Repeat the lines that follow, leaving nothing out.
╔══
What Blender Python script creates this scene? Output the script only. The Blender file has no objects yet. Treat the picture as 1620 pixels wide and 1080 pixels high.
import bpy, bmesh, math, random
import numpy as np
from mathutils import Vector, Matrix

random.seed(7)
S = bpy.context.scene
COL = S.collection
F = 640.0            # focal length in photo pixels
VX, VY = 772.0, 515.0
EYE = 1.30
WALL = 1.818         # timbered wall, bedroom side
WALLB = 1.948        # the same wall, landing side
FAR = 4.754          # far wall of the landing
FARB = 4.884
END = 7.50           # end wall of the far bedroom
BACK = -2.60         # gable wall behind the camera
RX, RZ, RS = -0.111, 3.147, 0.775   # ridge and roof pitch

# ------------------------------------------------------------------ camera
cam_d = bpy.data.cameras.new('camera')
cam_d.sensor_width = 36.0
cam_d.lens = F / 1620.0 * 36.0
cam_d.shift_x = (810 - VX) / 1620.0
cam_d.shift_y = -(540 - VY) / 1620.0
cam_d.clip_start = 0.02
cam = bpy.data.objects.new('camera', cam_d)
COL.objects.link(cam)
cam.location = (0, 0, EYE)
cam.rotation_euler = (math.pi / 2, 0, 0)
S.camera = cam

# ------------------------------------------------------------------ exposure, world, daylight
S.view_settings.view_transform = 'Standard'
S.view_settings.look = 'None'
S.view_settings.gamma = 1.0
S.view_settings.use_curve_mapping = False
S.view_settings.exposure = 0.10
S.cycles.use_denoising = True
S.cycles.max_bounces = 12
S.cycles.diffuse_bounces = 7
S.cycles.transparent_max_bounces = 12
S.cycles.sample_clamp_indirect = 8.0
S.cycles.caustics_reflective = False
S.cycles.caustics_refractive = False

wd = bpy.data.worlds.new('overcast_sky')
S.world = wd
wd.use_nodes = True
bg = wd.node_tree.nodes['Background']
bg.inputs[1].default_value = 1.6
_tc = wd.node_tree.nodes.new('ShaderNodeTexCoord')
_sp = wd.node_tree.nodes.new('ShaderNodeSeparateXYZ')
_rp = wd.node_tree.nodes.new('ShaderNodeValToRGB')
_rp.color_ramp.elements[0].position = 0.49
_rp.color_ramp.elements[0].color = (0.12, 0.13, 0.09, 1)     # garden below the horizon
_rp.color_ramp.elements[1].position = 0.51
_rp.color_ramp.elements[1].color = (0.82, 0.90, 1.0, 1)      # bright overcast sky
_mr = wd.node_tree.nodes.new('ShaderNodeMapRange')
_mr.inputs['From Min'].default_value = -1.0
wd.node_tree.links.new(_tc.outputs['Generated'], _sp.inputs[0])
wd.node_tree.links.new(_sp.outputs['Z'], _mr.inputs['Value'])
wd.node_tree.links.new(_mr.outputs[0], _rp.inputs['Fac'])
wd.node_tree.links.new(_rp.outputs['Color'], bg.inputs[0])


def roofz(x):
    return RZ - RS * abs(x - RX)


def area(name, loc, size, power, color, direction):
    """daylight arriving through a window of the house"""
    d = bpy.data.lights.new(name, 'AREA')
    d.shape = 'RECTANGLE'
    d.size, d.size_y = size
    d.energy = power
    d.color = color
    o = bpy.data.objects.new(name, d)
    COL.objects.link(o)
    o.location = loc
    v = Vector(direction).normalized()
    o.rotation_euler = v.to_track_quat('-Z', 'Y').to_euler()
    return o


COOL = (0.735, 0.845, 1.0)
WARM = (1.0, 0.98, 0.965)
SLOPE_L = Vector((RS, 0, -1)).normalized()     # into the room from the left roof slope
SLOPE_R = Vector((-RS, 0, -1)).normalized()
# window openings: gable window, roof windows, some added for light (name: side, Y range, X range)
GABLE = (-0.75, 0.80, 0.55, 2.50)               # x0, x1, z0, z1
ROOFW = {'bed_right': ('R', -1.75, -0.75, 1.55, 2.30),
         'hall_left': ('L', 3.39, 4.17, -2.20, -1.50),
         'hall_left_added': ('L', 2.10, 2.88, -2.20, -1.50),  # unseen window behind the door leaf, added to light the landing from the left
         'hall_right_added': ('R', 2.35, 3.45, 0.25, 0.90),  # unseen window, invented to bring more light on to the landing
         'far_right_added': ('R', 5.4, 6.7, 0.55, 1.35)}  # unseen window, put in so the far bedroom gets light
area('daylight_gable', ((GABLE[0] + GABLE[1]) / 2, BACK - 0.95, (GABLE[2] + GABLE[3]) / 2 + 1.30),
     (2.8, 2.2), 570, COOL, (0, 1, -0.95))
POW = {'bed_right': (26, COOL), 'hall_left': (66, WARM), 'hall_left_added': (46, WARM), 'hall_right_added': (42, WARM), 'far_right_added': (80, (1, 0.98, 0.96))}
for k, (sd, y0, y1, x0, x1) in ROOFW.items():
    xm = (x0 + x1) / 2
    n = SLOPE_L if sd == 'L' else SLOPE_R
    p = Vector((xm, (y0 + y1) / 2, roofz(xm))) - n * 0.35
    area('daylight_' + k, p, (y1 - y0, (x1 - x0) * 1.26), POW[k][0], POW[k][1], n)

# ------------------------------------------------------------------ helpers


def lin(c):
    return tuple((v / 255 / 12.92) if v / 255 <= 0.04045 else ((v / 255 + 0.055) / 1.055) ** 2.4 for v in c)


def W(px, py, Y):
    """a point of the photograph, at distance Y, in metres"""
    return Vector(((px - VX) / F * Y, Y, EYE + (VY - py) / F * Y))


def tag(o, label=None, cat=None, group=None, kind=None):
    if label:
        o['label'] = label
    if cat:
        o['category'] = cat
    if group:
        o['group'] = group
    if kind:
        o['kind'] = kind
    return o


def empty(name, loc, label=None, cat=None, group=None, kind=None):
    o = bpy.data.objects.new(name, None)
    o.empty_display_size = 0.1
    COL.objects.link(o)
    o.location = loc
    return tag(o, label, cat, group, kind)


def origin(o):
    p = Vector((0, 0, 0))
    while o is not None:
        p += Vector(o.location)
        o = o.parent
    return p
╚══
* FINISHED EXERCISE *
What Blender Python script creates this scene? Output the script only. The Blender file has no objects yet. Treat the picture as 1620 pixels wide and 1080 pixels high.
import bpy, bmesh, math, random
import numpy as np
from mathutils import Vector, Matrix

random.seed(7)
S = bpy.context.scene
COL = S.collection
F = 640.0            # focal length in photo pixels
VX, VY = 772.0, 515.0
EYE = 1.30
WALL = 1.818         # timbered wall, bedroom side
WALLB = 1.948        # the same wall, landing side
FAR = 4.754          # far wall of the landing
FARB = 4.884
END = 7.50           # end wall of the far bedroom
BACK = -2.60         # gable wall behind the camera
RX, RZ, RS = -0.111, 3.147, 0.775   # ridge and roof pitch

# ------------------------------------------------------------------ camera
cam_d = bpy.data.cameras.new('camera')
cam_d.sensor_width = 36.0
cam_d.lens = F / 1620.0 * 36.0
cam_d.shift_x = (810 - VX) / 1620.0
cam_d.shift_y = -(540 - VY) / 1620.0
cam_d.clip_start = 0.02
cam = bpy.data.objects.new('camera', cam_d)
COL.objects.link(cam)
cam.location = (0, 0, EYE)
cam.rotation_euler = (math.pi / 2, 0, 0)
S.camera = cam

# ------------------------------------------------------------------ exposure, world, daylight
S.view_settings.view_transform = 'Standard'
S.view_settings.look = 'None'
S.view_settings.gamma = 1.0
S.view_settings.use_curve_mapping = False
S.view_settings.exposure = 0.10
S.cycles.use_denoising = True
S.cycles.max_bounces = 12
S.cycles.diffuse_bounces = 7
S.cycles.transparent_max_bounces = 12
S.cycles.sample_clamp_indirect = 8.0
S.cycles.caustics_reflective = False
S.cycles.caustics_refractive = False

wd = bpy.data.worlds.new('overcast_sky')
S.world = wd
wd.use_nodes = True
bg = wd.node_tree.nodes['Background']
bg.inputs[1].default_value = 1.6
_tc = wd.node_tree.nodes.new('ShaderNodeTexCoord')
_sp = wd.node_tree.nodes.new('ShaderNodeSeparateXYZ')
_rp = wd.node_tree.nodes.new('ShaderNodeValToRGB')
_rp.color_ramp.elements[0].position = 0.49
_rp.color_ramp.elements[0].color = (0.12, 0.13, 0.09, 1)     # garden below the horizon
_rp.color_ramp.elements[1].position = 0.51
_rp.color_ramp.elements[1].color = (0.82, 0.90, 1.0, 1)      # bright overcast sky
_mr = wd.node_tree.nodes.new('ShaderNodeMapRange')
_mr.inputs['From Min'].default_value = -1.0
wd.node_tree.links.new(_tc.outputs['Generated'], _sp.inputs[0])
wd.node_tree.links.new(_sp.outputs['Z'], _mr.inputs['Value'])
wd.node_tree.links.new(_mr.outputs[0], _rp.inputs['Fac'])
wd.node_tree.links.new(_rp.outputs['Color'], bg.inputs[0])


def roofz(x):
    return RZ - RS * abs(x - RX)


def area(name, loc, size, power, color, direction):
    """daylight arriving through a window of the house"""
    d = bpy.data.lights.new(name, 'AREA')
    d.shape = 'RECTANGLE'
    d.size, d.size_y = size
    d.energy = power
    d.color = color
    o = bpy.data.objects.new(name, d)
    COL.objects.link(o)
    o.location = loc
    v = Vector(direction).normalized()
    o.rotation_euler = v.to_track_quat('-Z', 'Y').to_euler()
    return o


COOL = (0.735, 0.845, 1.0)
WARM = (1.0, 0.98, 0.965)
SLOPE_L = Vector((RS, 0, -1)).normalized()     # into the room from the left roof slope
SLOPE_R = Vector((-RS, 0, -1)).normalized()
# window openings: gable window, roof windows, some added for light (name: side, Y range, X range)
GABLE = (-0.75, 0.80, 0.55, 2.50)               # x0, x1, z0, z1
ROOFW = {'bed_right': ('R', -1.75, -0.75, 1.55, 2.30),
         'hall_left': ('L', 3.39, 4.17, -2.20, -1.50),
         'hall_left_added': ('L', 2.10, 2.88, -2.20, -1.50),  # unseen window behind the door leaf, added to light the landing from the left
         'hall_right_added': ('R', 2.35, 3.45, 0.25, 0.90),  # unseen window, invented to bring more light on to the landing
         'far_right_added': ('R', 5.4, 6.7, 0.55, 1.35)}  # unseen window, put in so the far bedroom gets light
area('daylight_gable', ((GABLE[0] + GABLE[1]) / 2, BACK - 0.95, (GABLE[2] + GABLE[3]) / 2 + 1.30),
     (2.8, 2.2), 570, COOL, (0, 1, -0.95))
POW = {'bed_right': (26, COOL), 'hall_left': (66, WARM), 'hall_left_added': (46, WARM), 'hall_right_added': (42, WARM), 'far_right_added': (80, (1, 0.98, 0.96))}
for k, (sd, y0, y1, x0, x1) in ROOFW.items():
    xm = (x0 + x1) / 2
    n = SLOPE_L if sd == 'L' else SLOPE_R
    p = Vector((xm, (y0 + y1) / 2, roofz(xm))) - n * 0.35
    area('daylight_' + k, p, (y1 - y0, (x1 - x0) * 1.26), POW[k][0], POW[k][1], n)

# ------------------------------------------------------------------ helpers


def lin(c):
    return tuple((v / 255 / 12.92) if v / 255 <= 0.04045 else ((v / 255 + 0.055) / 1.055) ** 2.4 for v in c)


def W(px, py, Y):
    """a point of the photograph, at distance Y, in metres"""
    return Vector(((px - VX) / F * Y, Y, EYE + (VY - py) / F * Y))


def tag(o, label=None, cat=None, group=None, kind=None):
    if label:
        o['label'] = label
    if cat:
        o['category'] = cat
    if group:
        o['group'] = group
    if kind:
        o['kind'] = kind
    return o


def empty(name, loc, label=None, cat=None, group=None, kind=None):
    o = bpy.data.objects.new(name, None)
    o.empty_display_size = 0.1
    COL.objects.link(o)
    o.location = loc
    return tag(o, label, cat, group, kind)


def origin(o):
    p = Vector((0, 0, 0))
    while o is not None:
        p += Vector(o.location)
        o = o.parent
    return p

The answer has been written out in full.